## Problem description
Extract, in full, the lines below, beginning at the first and ending with the line that contains "def rad(a): return math.radians(a)". Pictures do not belong in the copy.

## Collected material
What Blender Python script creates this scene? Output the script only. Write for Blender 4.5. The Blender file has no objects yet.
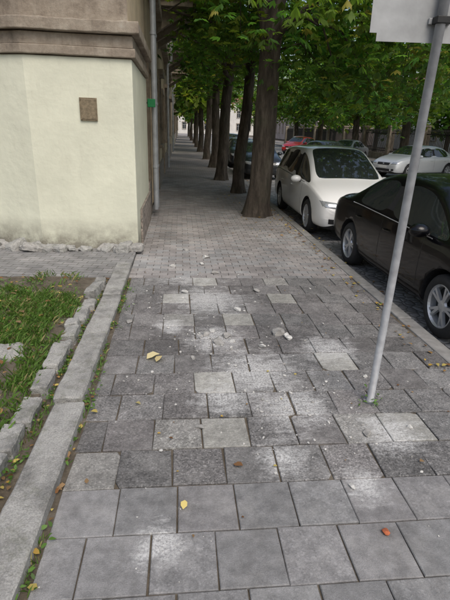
import bpy, bmesh, math, random
import numpy as np
from mathutils import Matrix, Vector, noise
from mathutils.bvhtree import BVHTree
random.seed(7); rng=np.random.default_rng(7)
S=bpy.context.scene; COL=S.collection
def rad(a): return math.radians(a)

# ------------------------------------------------------------ helpers
def link(o,parent=None):
    COL.objects.link(o)
    if parent: o.parent=parent
    return o
def empty(name,loc=(0,0,0),rz=0):
    o=bpy.data.objects.new(name,None); o.location=loc; o.rotation_euler[2]=rz; o.empty_display_size=.2
    return link(o)
def mesh(name,v,f,mats,parent=None,mi=None,smooth=False,cols=None,agg=None):
    me=bpy.data.meshes.new(name); me.from_pydata([tuple(p) for p in v],[],[tuple(q) for q in f])
    if not isinstance(mats,(list,tuple)): mats=[mats]
    for m in mats: me.materials.append(m)
    if mi is not None: me.polygons.foreach_set('material_index',mi)
    if smooth: me.polygons.foreach_set('use_smooth',[True]*len(me.polygons))
    if cols is not None:
        a=me.color_attributes.new('Col','FLOAT_COLOR','POINT')
        a.data.foreach_set('color',np.asarray(cols,dtype=np.float32).ravel())
    if agg is not None:
        a=me.attributes.new('agg','FLOAT','POINT'); a.data.foreach_set('value',np.asarray(agg,dtype=np.float32))
    me.update()
    return link(bpy.data.objects.new(name,me),parent)
def quads_np(name,V,C,mat,parent=None,n=4):
    """V: (N*n,3) verts, every n verts is one face"""
    N=len(V)//n
    me=bpy.data.meshes.new(name)
    me.vertices.add(N*n); me.vertices.foreach_set('co',V.astype(np.float32).ravel())
    me.loops.add(N*n); me.loops.foreach_set('vertex_index',np.arange(N*n,dtype=np.int32))
    me.polygons.add(N); me.polygons.foreach_set('loop_start',np.arange(0,N*n,n,dtype=np.int32))
    me.polygons.foreach_set('loop_total',np.full(N,n,dtype=np.int32))
    me.materials.append(mat)
    me.update(calc_edges=True)
    a=me.color_attributes.new('Col','FLOAT_COLOR','POINT'); a.data.foreach_set('color',C.astype(np.float32).ravel())
    return link(bpy.data.objects.new(name,me),parent)
class MB:
    def __init__(s): s.v=[];s.f=[];s.mi=[]
    def box(s,x0,x1,y0,y1,z0,z1,m=0):
        b=len(s.v); s.v+=[(x0,y0,z0),(x1,y0,z0),(x1,y1,z0),(x0,y1,z0),(x0,y0,z1),(x1,y0,z1),(x1,y1,z1),(x0,y1,z1)]
        for q in ((0,3,2,1),(4,5,6,7),(0,1,5,4),(1,2,6,5),(2,3,7,6),(3,0,4,7)): s.f.append([b+i for i in q]); s.mi.append(m)
    def quad(s,a,b,c,d,m=0):
        k=len(s.v); s.v+=[a,b,c,d]; s.f.append([k,k+1,k+2,k+3]); s.mi.append(m)
    def tube(s,pts,rs,n=10,m=0,cap=True):
        pts=[Vector(p) for p in pts]; k=len(s.v)
        ref=Vector((1,0,0))
        for i,p in enumerate(pts):
            t=(pts[min(i+1,len(pts)-1)]-pts[max(i-1,0)]).normalized()
            r=ref if abs(t.dot(ref))<.95 else Vector((0,1,0))
            a=t.cross(r).normalized(); b=t.cross(a).normalized()
            for j in range(n):
                q=2*math.pi*j/n; rr=rs[i]
                s.v.append(p+a*math.cos(q)*rr+b*math.sin(q)*rr)
        for i in range(len(pts)-1):
            for j in range(n):
                s.f.append([k+i*n+j,k+i*n+(j+1)%n,k+(i+1)*n+(j+1)%n,k+(i+1)*n+j]); s.mi.append(m)
        if cap:
            s.f.append([k+j for j in range(n)]); s.mi.append(m)
            e=k+(len(pts)-1)*n; s.f.append([e+j for j in range(n)][::-1]); s.mi.append(m)
    def out(s,name,mats,parent=None,smooth=False,bevel=0):
        o=mesh(name,s.v,s.f,mats,parent,s.mi,smooth)
        if bevel:
            b=o.modifiers.new('b','BEVEL'); b.width=bevel; b.segments=2; b.limit_method='ANGLE'
        return o

# ------------------------------------------------------------ materials
class NT:
    def __init__(s,name):
        s.m=bpy.data.materials.new(name); s.m.use_nodes=True; s.t=s.m.node_tree; s.n=s.t.nodes; s.l=s.t.links
        s.b=s.n['Principled BSDF']; s.h=None
    def N(s,t,**k):
        x=s.n.new(t)
        for a,b in k.items(): setattr(x,a,b)
        return x
    def geo(s):
        g=s.N('ShaderNodeNewGeometry'); return g.outputs['Position']
    def noise(s,scale,detail=4,rough=.55,vec=None,stretch=None):
        v=vec or s.geo()
        if stretch:
            mp=s.N('ShaderNodeMapping'); s.l.new(v,mp.inputs[0]); mp.inputs['Scale'].default_value=stretch; v=mp.outputs[0]
        x=s.N('ShaderNodeTexNoise'); x.inputs['Scale'].default_value=scale; x.inputs['Detail'].default_value=detail; x.inputs['Roughness'].default_value=rough
        s.l.new(v,x.inputs['Vector']); return x.outputs['Fac']
    def vor(s,scale,feature='F1',out='Distance',stretch=None):
        v=s.geo()
        if stretch:
            mp=s.N('ShaderNodeMapping'); s.l.new(v,mp.inputs[0]); mp.inputs['Scale'].default_value=stretch; v=mp.outputs[0]
        x=s.N('ShaderNodeTexVoronoi',feature=feature); x.inputs['Scale'].default_value=scale; s.l.new(v,x.inputs['Vector']); return x.outputs[out]
    def ramp(s,fac,stops):
        r=s.N('ShaderNodeValToRGB'); e=r.color_ramp.elements
        while len(e)<len(stops): e.new(.5)
        for i,(p,c) in enumerate(stops):
            e[i].position=p; e[i].color=(c,c,c,1) if isinstance(c,(int,float)) else tuple(c)[:3]+(1,)
        s.l.new(fac,r.inputs[0]); return r.outputs[0]
    def mix(s,fac,a,b,mode='MIX'):
        x=s.N('ShaderNodeMix',data_type='RGBA',blend_type=mode)
        for i,val in ((0,fac),(6,a),(7,b)):
            sock=x.inputs[i]
            if isinstance(val,bpy.types.NodeSocket): s.l.new(val,sock)
            elif isinstance(val,(int,float)): sock.default_value=float(val) if i==0 else (val,val,val,1)
            else: sock.default_value=tuple(val)[:3]+(1,)
        return x.outputs[2]
    def math(s,op,a,b=0.,clamp=False):
        x=s.N('ShaderNodeMath',operation=op,use_clamp=clamp)
        for i,val in ((0,a),(1,b)):
            if isinstance(val,bpy.types.NodeSocket): s.l.new(val,x.inputs[i])
            else: x.inputs[i].default_value=val
        return x.outputs[0]
    def attr(s,name,out='Color'):
        a=s.N('ShaderNodeAttribute',attribute_name=name); return a.outputs[out]
    def col(s,c):
        if isinstance(c,bpy.types.NodeSocket): s.l.new(c,s.b.inputs['Base Color'])
        else: s.b.inputs['Base Color'].default_value=tuple(c)[:3]+(1,)
    def rough(s,r):
        if isinstance(r,bpy.types.NodeSocket): s.l.new(r,s.b.inputs['Roughness'])
        else: s.b.inputs['Roughness'].default_value=r
    def bump(s,h,strength=.4,dist=.01):
        x=s.N('ShaderNodeBump'); x.inputs['Strength'].default_value=strength; x.inputs['Distance'].default_value=dist
        s.l.new(h,x.inputs['Height'])
        if s.h: s.l.new(s.h,x.inputs['Normal'])
        s.h=x.outputs[0]; s.l.new(s.h,s.b.inputs['Normal'])
def plain(name,c,r=.6,metal=0,nv=.25,scale=6,bump=.15,coat=0,bs=None):
    t=NT(name); n=t.noise(scale,4)
    t.col(t.mix(1,c,t.ramp(n,[(.25,1-nv),(.75,1+nv*.6)]),'MULTIPLY')); t.rough(r); t.b.inputs['Metallic'].default_value=metal
    t.b.inputs['Coat Weight'].default_value=coat; t.b.inputs['Coat Roughness'].default_value=.04
    if bump: t.bump(t.noise(bs or scale*8,3),bump,.004)
    return t.m

# slabs
t=NT('concrete_slab')
base=t.attr('Col'); ag=t.attr('agg','Fac')
big=t.noise(1.6,4); mid=t.noise(14,5,.65); fine=t.noise(190,2,.7)
c=t.mix(1,base,t.ramp(big,[(.3,.82),(.7,1.14)]),'MULTIPLY')
c=t.mix(1,c,t.ramp(mid,[(.3,.70),(.7,1.22)]),'MULTIPLY')
sp=t.vor(115,'F1','Color'); spv=t.N('ShaderNodeSeparateColor'); t.l.new(sp,spv.inputs[0])
spk=t.ramp(spv.outputs[0],[(0,.48),(.3,.82),(.75,1.03),(1,1.6)])
c2=t.mix(1,c,spk,'MULTIPLY'); c=t.mix(ag,t.mix(1,c,t.ramp(fine,[(.35,.8),(.65,1.15)]),'MULTIPLY'),c2)
dark=t.ramp(t.noise(2.3,7,.7),[(.30,.55),(.45,0.)]); c=t.mix(dark,c,(.078,.074,.070))
dust=t.ramp(t.noise(3.2,7,.72),[(.50,0.),(.8,.5)]); c=t.mix(dust,c,(.36,.352,.335))
def spot(x,y,r):
    g=t.geo(); d=t.N('ShaderNodeVectorMath',operation='DISTANCE'); t.l.new(g,d.inputs[0]); d.inputs[1].default_value=(x,y,0)
    m=t.N('ShaderNodeMapRange'); t.l.new(d.outputs['Value'],m.inputs[0]); m.inputs[1].default_value=0; m.inputs[2].default_value=r; m.inputs[3].default_value=1; m.inputs[4].default_value=0
    return m.outputs[0]
acc=None
for x,y,r in [(.31,3.72,.65),(.78,2.62,.65),(-.1,1.55,.28),(.1,5.7,1.2),(.6,3.1,.9),(1.35,2.3,.5),(.3,2.75,.5),(.3,4.7,1.0),(1.0,1.86,.3),(1.3,3.5,.6),(.6,2.1,.35),(-.1,4.0,.4)]:
    s_=spot(x,y,r); acc=s_ if acc is None else t.math('MAXIMUM',acc,s_)
nn=t.math('MULTIPLY',t.math('ADD',t.noise(8,9,.85),t.noise(7,7,.75,stretch=(1,2.6,1))),.5)
st=t.math('ADD',t.math('MULTIPLY',acc,.42),nn); st=t.math('SUBTRACT',st,.71); st=t.math('MULTIPLY',st,6.,True)
st=t.math('MULTIPLY',st,t.ramp(t.noise(70,4,.8),[(.40,.2),(.56,1.)]),True); st=t.math('MULTIPLY',st,.85,True)
c=t.mix(st,c,(.60,.60,.59))
t.col(c); t.rough(.88)
hh=t.mix(ag,fine,t.vor(115)); t.bump(hh,.5,.005); t.bump(mid,.4,.01)
M_slab=t.m
t=NT('small_paver'); c=t.mix(1,t.attr('Col'),t.ramp(t.noise(1.1,6,.65),[(.3,.68),(.7,1.25)]),'MULTIPLY')
c=t.mix(1,c,t.ramp(t.noise(40,4,.7),[(.3,.8),(.7,1.2)]),'MULTIPLY')
c=t.mix(t.ramp(t.noise(2.1,8,.78),[(.54,0.),(.72,.55)]),c,(.46,.45,.43)); t.col(c); t.rough(.85); t.bump(t.noise(70,3),.4,.006); M_pav=t.m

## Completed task
What Blender Python script creates this scene? Output the script only. Write for Blender 4.5. The Blender file has no objects yet.
import bpy, bmesh, math, random
import numpy as np
from mathutils import Matrix, Vector, noise
from mathutils.bvhtree import BVHTree
random.seed(7); rng=np.random.default_rng(7)
S=bpy.context.scene; COL=S.collection
def rad(a): return math.radians(a)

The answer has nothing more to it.